The Pacific Ocean rapidly warms toward El Niño conditions after a rare year of climatic transition, while India began the year under weak La Nina conditions, shifted into ENSO-neutral conditions, and is now slated to move into El Nino territory in the second half of 2026 - itself a rare sequence in a single calendar year.

 

Meteorologists aver that even an ‘evolving El Nino’ can disrupt the Indian monsoon – weakening the ‘Walker Circulation’ which is a massive air circulation system across the Pacific – leading to high-pressure conditions over the Indian subcontinent and suppressing rain-bearing clouds.

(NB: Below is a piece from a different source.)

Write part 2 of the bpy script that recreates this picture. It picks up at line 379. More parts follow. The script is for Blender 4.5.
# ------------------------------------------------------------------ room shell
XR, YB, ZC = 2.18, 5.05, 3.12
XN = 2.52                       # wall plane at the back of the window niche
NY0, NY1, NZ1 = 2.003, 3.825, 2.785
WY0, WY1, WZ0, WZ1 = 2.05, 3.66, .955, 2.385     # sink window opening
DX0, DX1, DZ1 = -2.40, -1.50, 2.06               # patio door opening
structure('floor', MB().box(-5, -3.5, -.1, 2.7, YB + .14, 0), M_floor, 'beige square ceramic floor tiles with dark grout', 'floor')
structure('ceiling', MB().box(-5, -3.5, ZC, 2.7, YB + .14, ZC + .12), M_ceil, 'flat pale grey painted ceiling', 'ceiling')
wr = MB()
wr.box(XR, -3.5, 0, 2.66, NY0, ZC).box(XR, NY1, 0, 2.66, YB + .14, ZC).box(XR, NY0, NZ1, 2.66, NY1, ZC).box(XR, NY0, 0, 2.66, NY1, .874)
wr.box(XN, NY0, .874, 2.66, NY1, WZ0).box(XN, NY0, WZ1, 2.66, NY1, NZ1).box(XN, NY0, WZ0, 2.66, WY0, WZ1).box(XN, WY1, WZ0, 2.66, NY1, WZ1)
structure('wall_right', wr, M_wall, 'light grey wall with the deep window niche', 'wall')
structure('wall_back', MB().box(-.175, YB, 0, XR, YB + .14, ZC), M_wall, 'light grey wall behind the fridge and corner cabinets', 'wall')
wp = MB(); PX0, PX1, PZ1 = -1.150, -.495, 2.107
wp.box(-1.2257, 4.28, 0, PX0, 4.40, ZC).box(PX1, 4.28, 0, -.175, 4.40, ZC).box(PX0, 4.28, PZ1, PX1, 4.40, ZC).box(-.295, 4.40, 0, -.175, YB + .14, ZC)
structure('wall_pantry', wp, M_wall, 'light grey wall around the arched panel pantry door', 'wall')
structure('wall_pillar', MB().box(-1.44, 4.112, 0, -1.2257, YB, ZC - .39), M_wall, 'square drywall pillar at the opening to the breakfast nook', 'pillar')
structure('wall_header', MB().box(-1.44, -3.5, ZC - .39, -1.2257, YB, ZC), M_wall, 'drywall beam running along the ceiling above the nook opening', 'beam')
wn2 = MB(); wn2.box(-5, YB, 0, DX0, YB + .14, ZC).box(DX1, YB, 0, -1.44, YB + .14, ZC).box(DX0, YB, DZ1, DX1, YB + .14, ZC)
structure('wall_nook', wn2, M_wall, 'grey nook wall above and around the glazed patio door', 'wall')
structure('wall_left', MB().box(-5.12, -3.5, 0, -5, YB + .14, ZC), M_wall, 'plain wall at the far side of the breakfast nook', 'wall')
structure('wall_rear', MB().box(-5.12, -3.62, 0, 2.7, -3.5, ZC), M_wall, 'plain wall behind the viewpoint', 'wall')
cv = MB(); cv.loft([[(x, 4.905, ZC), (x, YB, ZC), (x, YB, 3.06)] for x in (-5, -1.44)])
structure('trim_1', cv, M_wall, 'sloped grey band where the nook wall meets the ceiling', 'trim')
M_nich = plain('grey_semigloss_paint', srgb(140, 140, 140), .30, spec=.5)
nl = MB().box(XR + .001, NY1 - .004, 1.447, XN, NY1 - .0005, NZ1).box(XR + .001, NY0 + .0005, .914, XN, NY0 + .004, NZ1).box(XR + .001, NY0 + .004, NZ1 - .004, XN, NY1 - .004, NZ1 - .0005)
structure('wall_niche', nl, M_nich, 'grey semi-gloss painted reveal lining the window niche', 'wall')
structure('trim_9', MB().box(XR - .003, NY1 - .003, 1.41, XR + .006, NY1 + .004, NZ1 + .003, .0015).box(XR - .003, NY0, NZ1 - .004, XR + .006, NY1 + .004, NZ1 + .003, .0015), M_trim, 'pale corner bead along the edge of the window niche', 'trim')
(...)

The concern spans not just lower rainfall totals, but also erratic weather patterns and prolonged dry spells during the core monsoon months.

 

The US National Oceanic and Atmospheric Administration (NOAA) latest advisory says that there is an 82pc chance of El Nino emerging in May-July 2026, with a 96pc probability of it continuing through the northern hemisphere winter of 2026-27.

 

Murtugudde said rainfall distribution would matter more than seasonal averages, the monsoon may be patchy, with longer break-monsoon conditions. “Delayed monsoon advance could trigger humid heat-waves across north-west India as hot winds from Pakistan combine with Arabian Sea moisture,” he explained.

 

He cautioned that agriculture planning would have to rely increasingly on short-term forecasts amid climate volatility and geopolitical uncertainty.